Faster and more assertive decision making in relation to non-compliance issues are at the heart of a series of changes proposed by the Financial Conduct Authority (FCA).

The FCA has begun consultation of the shift of some decision-making from its Regulatory Decisions Committee (RDC) to its Authorisations, Supervision and Enforcement Divisions in a move that will give greater responsibility for decisions to senior members of FCA staff close to the matters.

It said the changes will enable it to make “faster and more effective decisions” to help improve how it tackles “firms and individuals who do not meet the required standards”.

The move is designed to prevent consumer harm faster, it said.

Emily Shepperd, the FCA’s executive director of authorisations, said: “The proposed changes will allow us to be more efficient by making best use of the breadth of expertise across the FCA and by putting certain decisions back to the subject matter experts.

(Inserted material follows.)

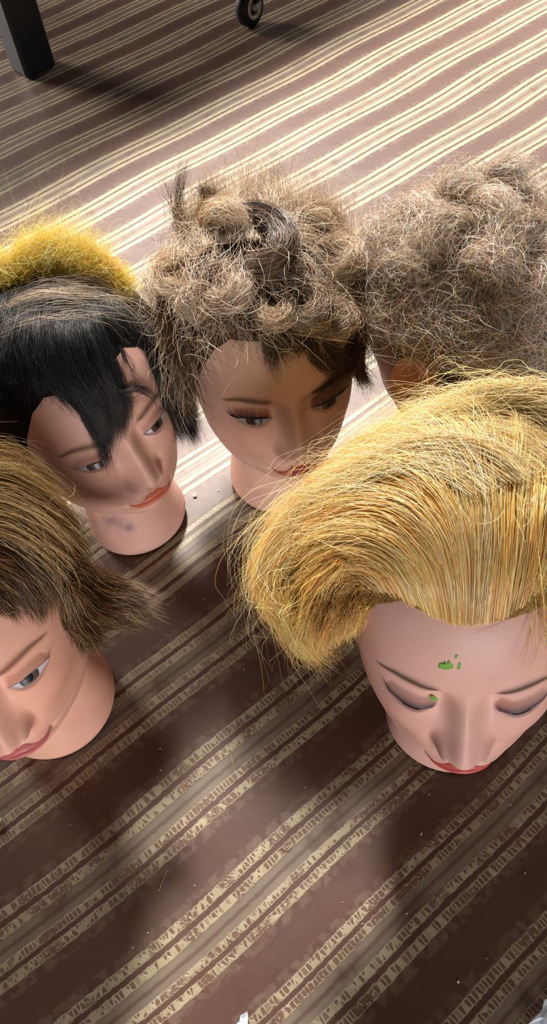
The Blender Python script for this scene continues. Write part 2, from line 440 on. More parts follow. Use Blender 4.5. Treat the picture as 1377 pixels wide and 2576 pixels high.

“As a result of that there will be greater accountability in those areas.

“The changes will help to increase the speed and reduce the regulatory costs of dealing with firms and individuals that fail to meet the FCA standards.

“As part of our transformation we will continue to take a fresh approach to tackle firms and individuals who do not meet the required standards.

“As part of this, we aim to become a forward looking, proactive regulator – one that is tough, assertive, confident, decisive and agile.”

The RDC is a committee of the FCA Board. At present it takes certain decisions on behalf of the FCA.

While contentious enforcement cases, where the FCA is proposing a disciplinary sanction or seeking to impose a prohibition order, will be retained by the RDC, the consultation is proposing that certain decisions will now be made by FCA staff, including: 

  • Imposing a requirement on a firm or varying its permissions by limiting or removing certain types of business;
  • Making a final decision in relation to a firm’s application for authorisation or an individual’s approval that has been challenged;
  • The decision to take action, after the action is challenged by the firm, in removing a firm’s permissions because a firm does not meet the FCA’s regulatory requirements;
  • The decision to start commencing civil and/or criminal proceedings.

The FCA’s consultation papers can be viewed online, where the authority is also gathering feedback on its plans.

The consultation closes on September 17, with a new Policy Statement planned for publication in or around November.